◆ Instructions for the task:
In the listing that follows, count every line with the word "pixels" in it and write only the total.

◆ Dataset content:
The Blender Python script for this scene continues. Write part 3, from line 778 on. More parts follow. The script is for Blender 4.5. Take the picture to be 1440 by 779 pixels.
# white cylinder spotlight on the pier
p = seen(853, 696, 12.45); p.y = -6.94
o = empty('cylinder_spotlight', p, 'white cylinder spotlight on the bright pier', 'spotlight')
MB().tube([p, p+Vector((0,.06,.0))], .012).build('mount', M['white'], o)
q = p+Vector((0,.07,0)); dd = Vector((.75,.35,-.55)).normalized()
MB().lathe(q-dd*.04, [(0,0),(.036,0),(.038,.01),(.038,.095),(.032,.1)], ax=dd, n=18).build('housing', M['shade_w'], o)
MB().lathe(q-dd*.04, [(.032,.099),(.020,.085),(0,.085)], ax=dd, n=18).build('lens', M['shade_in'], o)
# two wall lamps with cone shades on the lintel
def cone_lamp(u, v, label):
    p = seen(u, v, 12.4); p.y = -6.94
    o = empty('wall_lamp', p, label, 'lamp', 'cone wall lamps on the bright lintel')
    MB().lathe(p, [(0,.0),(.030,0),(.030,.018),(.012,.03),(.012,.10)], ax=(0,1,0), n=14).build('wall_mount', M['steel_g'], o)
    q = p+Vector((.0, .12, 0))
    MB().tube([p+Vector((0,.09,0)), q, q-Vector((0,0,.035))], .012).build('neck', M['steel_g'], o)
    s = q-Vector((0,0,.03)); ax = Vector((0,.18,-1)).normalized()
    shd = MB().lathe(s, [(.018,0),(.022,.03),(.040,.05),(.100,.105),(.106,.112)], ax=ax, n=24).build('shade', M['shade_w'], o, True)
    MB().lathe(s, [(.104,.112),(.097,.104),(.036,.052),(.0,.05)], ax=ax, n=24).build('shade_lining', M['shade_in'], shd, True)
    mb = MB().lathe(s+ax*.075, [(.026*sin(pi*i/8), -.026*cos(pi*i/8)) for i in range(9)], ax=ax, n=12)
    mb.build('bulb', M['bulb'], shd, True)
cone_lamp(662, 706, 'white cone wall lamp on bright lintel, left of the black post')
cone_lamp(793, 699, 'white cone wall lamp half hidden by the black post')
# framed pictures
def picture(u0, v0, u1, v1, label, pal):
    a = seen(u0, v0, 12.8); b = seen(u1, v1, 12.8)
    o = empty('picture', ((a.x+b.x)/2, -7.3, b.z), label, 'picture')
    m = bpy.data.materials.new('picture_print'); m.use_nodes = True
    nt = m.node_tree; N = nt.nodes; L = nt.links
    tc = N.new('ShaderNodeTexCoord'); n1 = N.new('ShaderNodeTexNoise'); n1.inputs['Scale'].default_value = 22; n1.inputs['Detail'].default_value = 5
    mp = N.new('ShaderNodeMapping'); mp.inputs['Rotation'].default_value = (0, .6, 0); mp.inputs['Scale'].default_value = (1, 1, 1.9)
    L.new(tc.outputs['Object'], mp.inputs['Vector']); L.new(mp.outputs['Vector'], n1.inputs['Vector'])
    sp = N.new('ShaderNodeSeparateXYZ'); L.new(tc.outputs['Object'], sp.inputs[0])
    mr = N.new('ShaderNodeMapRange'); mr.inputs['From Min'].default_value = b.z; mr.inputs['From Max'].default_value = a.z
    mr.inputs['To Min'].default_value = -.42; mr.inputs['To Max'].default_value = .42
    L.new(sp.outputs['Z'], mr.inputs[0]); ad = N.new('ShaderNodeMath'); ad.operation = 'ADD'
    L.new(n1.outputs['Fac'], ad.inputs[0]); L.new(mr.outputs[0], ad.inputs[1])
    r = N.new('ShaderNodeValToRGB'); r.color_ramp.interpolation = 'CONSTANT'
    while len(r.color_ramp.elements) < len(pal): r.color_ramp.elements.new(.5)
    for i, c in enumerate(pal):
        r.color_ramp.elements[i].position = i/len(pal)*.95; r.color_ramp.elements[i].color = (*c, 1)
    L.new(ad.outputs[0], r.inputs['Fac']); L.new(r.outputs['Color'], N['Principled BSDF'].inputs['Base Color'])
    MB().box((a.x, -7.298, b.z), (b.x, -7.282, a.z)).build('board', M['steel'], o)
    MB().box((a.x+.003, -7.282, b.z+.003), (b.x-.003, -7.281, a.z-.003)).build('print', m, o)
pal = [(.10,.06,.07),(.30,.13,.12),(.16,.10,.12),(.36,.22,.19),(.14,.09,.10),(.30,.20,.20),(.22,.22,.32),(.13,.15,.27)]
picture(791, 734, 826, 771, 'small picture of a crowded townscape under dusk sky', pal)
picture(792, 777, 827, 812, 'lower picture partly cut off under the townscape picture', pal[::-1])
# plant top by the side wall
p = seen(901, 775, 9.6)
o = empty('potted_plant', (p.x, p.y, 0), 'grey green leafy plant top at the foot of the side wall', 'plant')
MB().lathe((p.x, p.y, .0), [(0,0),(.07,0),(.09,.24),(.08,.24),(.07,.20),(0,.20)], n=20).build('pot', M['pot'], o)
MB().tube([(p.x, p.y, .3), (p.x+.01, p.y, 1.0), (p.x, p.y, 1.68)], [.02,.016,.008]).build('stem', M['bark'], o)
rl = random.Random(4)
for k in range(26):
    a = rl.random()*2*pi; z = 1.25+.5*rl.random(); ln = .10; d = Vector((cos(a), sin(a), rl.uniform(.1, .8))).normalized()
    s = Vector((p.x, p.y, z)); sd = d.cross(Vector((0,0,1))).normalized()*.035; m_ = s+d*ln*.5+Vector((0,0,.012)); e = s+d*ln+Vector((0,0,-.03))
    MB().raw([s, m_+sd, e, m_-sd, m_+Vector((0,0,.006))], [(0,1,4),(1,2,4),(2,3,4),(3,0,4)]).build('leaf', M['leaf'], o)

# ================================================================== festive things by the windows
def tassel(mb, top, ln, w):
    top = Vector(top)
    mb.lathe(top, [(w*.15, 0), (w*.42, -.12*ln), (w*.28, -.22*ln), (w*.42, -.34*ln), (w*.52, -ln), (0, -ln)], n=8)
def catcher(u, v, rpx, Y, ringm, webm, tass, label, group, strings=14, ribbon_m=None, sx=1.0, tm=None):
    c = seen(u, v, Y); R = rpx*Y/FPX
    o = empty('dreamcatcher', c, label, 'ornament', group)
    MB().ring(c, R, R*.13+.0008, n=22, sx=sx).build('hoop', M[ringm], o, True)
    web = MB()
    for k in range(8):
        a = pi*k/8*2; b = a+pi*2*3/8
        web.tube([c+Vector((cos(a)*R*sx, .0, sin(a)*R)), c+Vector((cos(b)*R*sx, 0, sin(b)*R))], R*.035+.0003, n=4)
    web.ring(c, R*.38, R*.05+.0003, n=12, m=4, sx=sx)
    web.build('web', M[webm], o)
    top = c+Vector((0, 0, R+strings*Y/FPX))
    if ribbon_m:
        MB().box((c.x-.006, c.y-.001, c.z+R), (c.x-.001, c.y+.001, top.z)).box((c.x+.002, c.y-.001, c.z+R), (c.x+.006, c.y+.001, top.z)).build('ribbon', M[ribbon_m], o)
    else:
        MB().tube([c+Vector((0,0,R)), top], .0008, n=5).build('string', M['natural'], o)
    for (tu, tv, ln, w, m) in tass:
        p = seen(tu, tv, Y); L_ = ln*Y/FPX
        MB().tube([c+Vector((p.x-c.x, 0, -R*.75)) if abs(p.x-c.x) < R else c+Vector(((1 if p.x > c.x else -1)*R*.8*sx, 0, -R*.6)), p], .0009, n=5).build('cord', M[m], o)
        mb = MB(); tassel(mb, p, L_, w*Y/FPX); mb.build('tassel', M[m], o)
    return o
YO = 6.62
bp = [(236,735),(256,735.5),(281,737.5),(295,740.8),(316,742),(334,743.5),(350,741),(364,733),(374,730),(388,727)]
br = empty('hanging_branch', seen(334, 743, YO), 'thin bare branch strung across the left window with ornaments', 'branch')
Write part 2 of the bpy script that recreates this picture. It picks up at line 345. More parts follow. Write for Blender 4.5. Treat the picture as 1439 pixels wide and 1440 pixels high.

◆ Reply to the exercise:
2